また、Eコマースで返品が発生した際も、払い戻し対応なのか、別の商品と交換するのか、交換の場合は店舗での受け取りもしくは送付になるのかなど、数多くの選択肢が出てくるだろう。返品をスムーズに完了するには、顧客からの連絡を受けるコールセンターが、情報をすべて一元管理できている必要があるわけだ。

この点についても清水氏は「弊社のソリューションでは、コールセンターの担当が顧客と会話をしながら、最適な選択ができるように情報提供する機能も備えています」と語る。 近年、オムニチャネルという言葉自体の認知度が上がり、取り組みを強化する企業も増えてはいる。しかし実際のところ、日本においてリアルタイムに倉庫と店舗の在庫が確認できるシステムを導入している企業はまだごく少数だ。

「真のオムニチャネルとは、たとえば店舗に在庫がなかった場合、店舗スタッフがその場でタブレットから倉庫と他店の在庫を確認し、リアルタイムでの取り置きや別店舗へのピックアップ指示まで行える、そういったものです。
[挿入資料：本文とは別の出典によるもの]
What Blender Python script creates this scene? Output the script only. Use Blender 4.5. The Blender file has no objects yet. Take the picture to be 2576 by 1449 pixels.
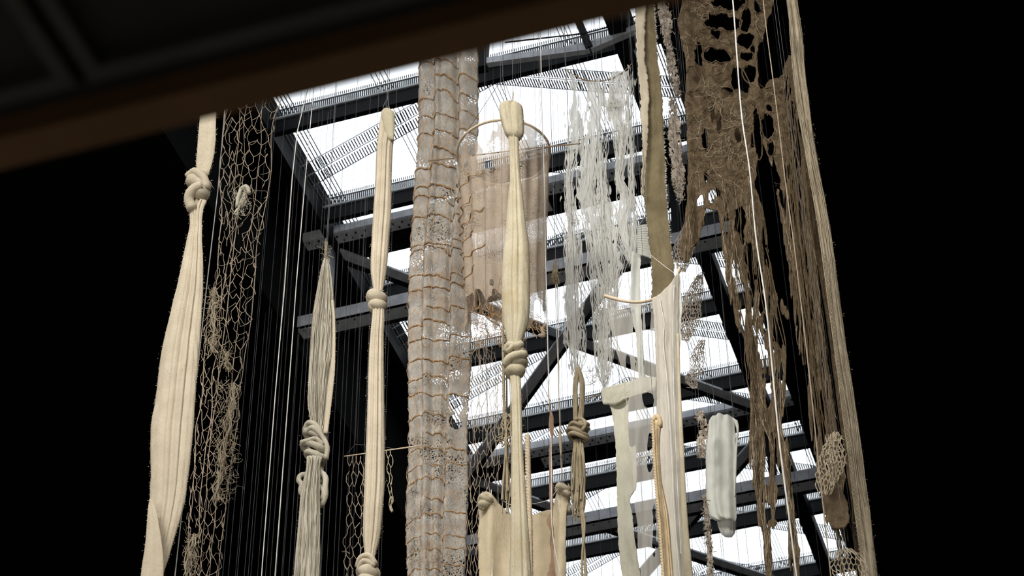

米国ではこれを実現できている企業が結構あるのですが、日本ではまだそこまでのレベルに達していない現状があります」と清水氏は語る。

日本での“真のオムニチャネル”実現に向けて

同社では現在、日本市場向けにWMSと、グローバル規模で在庫の一元管理が可能な「EEM(Extended Enterprise Management:拡張サプライチェーン管理)」を中心に展開している。これらを中心に、同じプラットフォーム上で輸送管理や在庫の最適化、在庫の引当、在庫計画、注文管理といった各種ソリューションが利用可能だという。

「弊社では米国と同じように、日本でも真のオムニチャネルに挑戦してくださるパートナー企業を募集しています。大手流通業とパートナーを組み、理想的なオムニチャネルの実現に向けた取り組みを加速していきます」と、清水氏は今後の展開をアピールした。